07/09/2004

Div-pro

Há duas semanas, fui ver um espectáculo do Vitorino à Fábrica de Pólvora em Barcarena. Por essa ocasião exercitei algumas outras dentadas em relação ao espectáculo propriamente dito.

Fiquei-me, nessa altura, por aí, por me não ter conseguido lembrar de um termo então invocado. Entretanto, o termo voltou à memória: Div-pro.

Div-pro – invocou o Vitorino no intervalo de duas músicas. 3 segundos se silêncio e suspense - isto está a precisar de Div-pro.

Mais 3 segundos e esclareceu Div-pro, divulgação e propaganda. E prosseguiu: esse barco [o dito do aborto] devia ter entrado. Entrava e depois logo se via. Estamos a precisar de Div-pro, para ver se as coisas andam para a frente.
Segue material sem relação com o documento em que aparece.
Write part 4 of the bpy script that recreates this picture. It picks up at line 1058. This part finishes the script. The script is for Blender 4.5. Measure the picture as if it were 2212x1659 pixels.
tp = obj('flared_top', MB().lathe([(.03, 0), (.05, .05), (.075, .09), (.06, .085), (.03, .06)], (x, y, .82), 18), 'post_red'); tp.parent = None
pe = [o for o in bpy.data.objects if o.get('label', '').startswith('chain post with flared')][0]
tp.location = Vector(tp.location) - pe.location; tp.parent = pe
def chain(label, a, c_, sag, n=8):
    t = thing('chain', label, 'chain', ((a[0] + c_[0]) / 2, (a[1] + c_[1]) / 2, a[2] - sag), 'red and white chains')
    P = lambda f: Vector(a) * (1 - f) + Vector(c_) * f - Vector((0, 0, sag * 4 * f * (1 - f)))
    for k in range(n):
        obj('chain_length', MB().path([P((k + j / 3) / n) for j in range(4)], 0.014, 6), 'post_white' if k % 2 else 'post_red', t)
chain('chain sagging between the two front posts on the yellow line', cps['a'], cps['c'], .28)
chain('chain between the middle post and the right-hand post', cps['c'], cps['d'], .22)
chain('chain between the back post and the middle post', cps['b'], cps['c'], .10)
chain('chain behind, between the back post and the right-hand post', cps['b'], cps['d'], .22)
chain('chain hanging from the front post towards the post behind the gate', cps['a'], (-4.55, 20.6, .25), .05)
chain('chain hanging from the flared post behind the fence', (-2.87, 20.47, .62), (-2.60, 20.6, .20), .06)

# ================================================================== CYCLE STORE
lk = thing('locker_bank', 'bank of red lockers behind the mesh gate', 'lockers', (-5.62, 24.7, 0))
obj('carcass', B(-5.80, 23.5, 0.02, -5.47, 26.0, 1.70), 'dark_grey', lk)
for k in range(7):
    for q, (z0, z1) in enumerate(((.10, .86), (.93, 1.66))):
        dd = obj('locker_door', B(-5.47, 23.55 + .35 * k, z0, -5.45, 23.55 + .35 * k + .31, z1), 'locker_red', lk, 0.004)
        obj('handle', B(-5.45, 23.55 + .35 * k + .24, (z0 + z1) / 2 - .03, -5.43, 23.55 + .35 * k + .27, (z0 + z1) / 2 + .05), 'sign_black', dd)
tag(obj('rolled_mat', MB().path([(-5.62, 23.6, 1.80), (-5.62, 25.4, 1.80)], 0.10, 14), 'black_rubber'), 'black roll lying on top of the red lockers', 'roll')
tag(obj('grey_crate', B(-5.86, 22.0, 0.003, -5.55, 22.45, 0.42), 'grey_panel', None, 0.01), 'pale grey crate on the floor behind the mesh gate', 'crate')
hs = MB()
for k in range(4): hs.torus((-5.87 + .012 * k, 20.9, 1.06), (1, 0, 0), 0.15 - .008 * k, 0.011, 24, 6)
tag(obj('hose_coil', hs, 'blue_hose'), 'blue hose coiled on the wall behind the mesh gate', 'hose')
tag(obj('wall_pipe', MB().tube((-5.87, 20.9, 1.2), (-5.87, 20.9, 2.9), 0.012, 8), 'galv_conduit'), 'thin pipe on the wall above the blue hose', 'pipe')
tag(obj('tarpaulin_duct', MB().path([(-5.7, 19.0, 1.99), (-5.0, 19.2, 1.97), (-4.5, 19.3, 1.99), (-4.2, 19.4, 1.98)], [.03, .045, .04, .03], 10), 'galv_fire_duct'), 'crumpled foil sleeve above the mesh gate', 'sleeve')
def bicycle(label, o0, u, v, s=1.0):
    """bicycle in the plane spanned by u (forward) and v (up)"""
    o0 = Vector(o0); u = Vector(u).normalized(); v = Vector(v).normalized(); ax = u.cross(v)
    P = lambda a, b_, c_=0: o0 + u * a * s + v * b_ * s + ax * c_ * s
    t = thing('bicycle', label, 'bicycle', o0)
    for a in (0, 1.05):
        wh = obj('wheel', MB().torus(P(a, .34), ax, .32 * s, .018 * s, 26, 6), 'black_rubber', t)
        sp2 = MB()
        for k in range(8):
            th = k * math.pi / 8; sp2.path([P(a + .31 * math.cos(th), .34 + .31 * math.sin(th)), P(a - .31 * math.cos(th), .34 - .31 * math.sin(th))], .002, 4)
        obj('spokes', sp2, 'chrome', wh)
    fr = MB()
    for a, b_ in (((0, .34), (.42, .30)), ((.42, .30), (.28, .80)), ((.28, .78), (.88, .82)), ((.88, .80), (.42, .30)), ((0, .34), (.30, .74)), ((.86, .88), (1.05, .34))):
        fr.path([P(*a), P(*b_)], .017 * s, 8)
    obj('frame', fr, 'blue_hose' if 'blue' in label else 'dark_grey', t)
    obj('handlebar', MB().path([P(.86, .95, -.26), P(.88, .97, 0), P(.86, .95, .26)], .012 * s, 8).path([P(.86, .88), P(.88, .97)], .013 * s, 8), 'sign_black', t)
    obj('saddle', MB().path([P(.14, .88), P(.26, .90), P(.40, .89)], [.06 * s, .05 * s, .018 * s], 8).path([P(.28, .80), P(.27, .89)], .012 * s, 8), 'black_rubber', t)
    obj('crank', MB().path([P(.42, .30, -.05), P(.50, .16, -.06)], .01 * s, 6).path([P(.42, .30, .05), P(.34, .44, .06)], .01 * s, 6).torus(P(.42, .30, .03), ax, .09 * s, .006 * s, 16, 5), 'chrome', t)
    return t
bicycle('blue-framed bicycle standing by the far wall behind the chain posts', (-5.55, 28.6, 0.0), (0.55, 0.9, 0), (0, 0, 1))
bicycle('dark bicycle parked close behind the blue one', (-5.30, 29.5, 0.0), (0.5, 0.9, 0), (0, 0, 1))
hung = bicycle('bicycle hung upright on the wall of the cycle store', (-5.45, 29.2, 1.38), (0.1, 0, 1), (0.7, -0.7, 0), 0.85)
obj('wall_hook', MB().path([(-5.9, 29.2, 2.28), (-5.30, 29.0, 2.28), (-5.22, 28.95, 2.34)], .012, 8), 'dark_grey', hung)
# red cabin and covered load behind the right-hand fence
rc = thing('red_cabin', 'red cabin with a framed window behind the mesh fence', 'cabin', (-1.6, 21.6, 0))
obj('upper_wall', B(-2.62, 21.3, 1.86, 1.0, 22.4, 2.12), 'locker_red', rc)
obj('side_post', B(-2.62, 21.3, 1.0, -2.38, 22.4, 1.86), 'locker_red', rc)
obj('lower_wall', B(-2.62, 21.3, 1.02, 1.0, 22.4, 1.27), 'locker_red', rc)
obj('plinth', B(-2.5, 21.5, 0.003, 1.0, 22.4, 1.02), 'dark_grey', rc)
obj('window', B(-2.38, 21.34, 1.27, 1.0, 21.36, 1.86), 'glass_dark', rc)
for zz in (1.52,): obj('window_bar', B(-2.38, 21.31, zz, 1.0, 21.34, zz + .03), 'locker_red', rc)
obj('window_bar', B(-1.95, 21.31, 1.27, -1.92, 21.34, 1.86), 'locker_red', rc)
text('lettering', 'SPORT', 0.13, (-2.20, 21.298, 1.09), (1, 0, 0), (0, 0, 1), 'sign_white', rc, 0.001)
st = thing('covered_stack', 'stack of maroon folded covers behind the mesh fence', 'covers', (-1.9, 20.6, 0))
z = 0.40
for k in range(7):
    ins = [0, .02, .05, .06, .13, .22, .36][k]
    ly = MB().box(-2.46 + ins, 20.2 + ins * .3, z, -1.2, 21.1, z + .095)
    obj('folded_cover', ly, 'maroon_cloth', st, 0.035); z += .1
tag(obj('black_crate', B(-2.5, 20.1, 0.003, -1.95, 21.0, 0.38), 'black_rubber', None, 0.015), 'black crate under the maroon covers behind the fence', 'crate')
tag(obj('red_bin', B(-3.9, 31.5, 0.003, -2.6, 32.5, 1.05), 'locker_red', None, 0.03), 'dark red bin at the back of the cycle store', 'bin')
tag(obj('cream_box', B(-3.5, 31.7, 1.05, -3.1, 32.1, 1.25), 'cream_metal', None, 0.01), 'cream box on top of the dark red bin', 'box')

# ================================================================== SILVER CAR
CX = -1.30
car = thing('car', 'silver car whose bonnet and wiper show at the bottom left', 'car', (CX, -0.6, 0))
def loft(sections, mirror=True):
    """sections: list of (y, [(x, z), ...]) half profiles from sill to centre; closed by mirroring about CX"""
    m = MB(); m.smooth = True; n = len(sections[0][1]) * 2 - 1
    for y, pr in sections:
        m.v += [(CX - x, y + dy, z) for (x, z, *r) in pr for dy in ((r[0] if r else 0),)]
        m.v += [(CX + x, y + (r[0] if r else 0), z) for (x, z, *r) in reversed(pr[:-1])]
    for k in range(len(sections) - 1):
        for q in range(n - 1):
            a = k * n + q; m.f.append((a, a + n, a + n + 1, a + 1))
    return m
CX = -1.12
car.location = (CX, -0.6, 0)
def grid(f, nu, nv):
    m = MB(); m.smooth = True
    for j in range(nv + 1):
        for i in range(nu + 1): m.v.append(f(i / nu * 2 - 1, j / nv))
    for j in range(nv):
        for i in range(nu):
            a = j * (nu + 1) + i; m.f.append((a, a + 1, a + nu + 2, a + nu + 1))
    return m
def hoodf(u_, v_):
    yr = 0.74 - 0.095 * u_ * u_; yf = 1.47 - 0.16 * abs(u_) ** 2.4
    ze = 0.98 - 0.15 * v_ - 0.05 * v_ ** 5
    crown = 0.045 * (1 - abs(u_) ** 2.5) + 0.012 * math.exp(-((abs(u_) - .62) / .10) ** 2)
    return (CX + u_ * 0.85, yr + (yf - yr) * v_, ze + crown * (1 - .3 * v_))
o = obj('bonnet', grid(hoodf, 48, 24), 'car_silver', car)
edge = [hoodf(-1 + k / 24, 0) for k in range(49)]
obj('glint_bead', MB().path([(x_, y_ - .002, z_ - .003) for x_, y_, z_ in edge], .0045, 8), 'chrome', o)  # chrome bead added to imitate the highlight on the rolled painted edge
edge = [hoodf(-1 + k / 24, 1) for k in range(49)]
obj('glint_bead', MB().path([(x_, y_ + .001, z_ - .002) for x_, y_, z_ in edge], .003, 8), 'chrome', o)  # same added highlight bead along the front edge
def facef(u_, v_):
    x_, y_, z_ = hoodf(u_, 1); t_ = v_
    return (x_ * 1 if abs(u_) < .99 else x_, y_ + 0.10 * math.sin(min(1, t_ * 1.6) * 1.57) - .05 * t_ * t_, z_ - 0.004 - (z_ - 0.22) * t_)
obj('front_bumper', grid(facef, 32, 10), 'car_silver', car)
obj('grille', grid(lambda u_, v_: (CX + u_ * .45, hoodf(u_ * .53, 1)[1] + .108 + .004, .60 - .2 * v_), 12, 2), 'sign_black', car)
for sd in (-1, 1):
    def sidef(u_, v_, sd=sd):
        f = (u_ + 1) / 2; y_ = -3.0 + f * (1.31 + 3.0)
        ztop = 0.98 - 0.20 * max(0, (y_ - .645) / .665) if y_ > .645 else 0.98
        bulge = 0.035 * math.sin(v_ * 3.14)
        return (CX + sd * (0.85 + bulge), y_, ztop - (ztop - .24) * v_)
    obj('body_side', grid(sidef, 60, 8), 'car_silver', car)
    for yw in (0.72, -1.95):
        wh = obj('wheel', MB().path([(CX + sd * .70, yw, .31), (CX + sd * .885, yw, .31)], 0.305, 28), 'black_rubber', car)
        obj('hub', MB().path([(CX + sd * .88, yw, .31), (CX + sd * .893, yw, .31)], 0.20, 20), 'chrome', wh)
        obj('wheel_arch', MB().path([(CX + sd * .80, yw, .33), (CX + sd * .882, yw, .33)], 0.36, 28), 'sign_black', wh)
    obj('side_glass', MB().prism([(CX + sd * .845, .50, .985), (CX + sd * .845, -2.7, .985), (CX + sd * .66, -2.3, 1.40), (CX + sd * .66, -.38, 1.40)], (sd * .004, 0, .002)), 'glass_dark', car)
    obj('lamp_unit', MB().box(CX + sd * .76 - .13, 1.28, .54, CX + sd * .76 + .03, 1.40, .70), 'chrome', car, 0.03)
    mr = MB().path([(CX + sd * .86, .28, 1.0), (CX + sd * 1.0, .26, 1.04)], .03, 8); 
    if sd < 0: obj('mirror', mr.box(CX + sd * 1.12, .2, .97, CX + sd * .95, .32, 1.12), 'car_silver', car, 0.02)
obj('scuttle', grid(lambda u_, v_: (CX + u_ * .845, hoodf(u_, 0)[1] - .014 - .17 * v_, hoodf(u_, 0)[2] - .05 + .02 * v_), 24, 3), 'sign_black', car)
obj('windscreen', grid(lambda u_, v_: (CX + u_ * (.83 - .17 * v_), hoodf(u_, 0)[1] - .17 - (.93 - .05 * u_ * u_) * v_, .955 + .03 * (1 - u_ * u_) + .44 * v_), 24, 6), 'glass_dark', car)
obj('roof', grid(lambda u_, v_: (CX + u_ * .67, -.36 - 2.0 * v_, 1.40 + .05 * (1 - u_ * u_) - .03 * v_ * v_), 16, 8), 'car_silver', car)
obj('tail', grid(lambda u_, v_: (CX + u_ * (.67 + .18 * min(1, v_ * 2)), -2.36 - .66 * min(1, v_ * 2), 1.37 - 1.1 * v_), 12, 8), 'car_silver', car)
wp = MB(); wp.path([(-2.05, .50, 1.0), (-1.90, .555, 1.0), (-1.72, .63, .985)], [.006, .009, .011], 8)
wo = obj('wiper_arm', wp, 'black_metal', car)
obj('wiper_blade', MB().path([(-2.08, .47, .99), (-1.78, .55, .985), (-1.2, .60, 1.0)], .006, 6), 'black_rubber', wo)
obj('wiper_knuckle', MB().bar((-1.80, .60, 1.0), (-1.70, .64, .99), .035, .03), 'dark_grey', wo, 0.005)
Divulgação e propaganda. Segundo o Vitorino estamos a precisar de ambas.

Até ter ouvido a reluzente prosa, digo que, em separado, divulgação aconselha atenção crítica e propaganda remete para a mais absoluta rejeição da sinistra coisa. Ambas juntas, quando invocadas, revelam uma acrescentada sinistra falta de escrúpulos.

Ficamos a saber que, para Vitorino, divulgação e propaganda andam bem juntas …

Não parecendo, em princípio, que alguém com alguma espécie de consciência cívica defenda o uso de propaganda, penso ter lido nas estrelinhas que existe uma propaganda benigna, saudável, recomendada e recomendável. Talvez assim se torne logo que acompanhada por divulgação. Ambas devem constituir algo parecido com as manifestações pacifistas e os escudos humanos altamente divulgados há pouco mais de um ano mas que, daí para cá, e contrariamente ao que seria de esperar, desapareceram, muito embora ocasiões para se exercitarem não tenham parado de ter lugar.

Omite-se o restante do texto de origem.